Butler, 44, who has been pastor of Calvary Baptist Church in Washington for 11 years, took to Riverside’s pulpit Pentecost Sunday to tell her new congregation a “hurting world needs the hope that you can offer.”
“God’s church can be a place where we are healed, and where we heal each other, and together we heal the world,” she said in her sermon, according to the New York Times.
Since it was organized in 1930 by industrialist John D. Rockefeller, the 1,670-member Riverside Church has been a bastion of progressive Christianity. Officially affiliated with both the American Baptist Churches USA and the United Church of Christ, it describes itself as interdenominational. Its pastors — including Harry Emerson Fosdick, William Sloane Coffin and James Forbes Jr. — have been influential voices in American theological and political life.
The church has been without a senior minister since the resignation of Brad Braxton in 2009, who held the position for less than a year. According to the Times, Braxton, an ordained Baptist minister, was the focus of infighting over the mission of the church. He told the Times he saw his mandate as helping the congregation decide “how to bring an interfaith, interracial, progressive religious institution from the 20th century into the 21st century.”
But eventually he stepped aside to allow the church to work through issues such as solidifying its identity and determining exactly what kind of pastor it wants to lead it.
Butler found a similar situation at Calvary when she became its first female pastor in 2003. Attendance had declined and the church was grappling with its mission. During her tenure the church grew from under 100 worshippers to about 300 and attracted a racially and demographically diverse congregation.

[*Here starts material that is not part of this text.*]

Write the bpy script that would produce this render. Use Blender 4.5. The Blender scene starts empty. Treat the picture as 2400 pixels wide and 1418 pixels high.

When she was nominated in April, Butler told the Riverside congregation that it could model the “future expression of church.”
“Riverside’s diversity raises the potential of modeling how we live with and relate to one another. The human community is messy and sometimes painful. But to live into a vision of love within the tension of uncertainty and difference can be stunningly transformational. The possibilities are so great — small glimpses of God’s imagination and intent for the whole world.”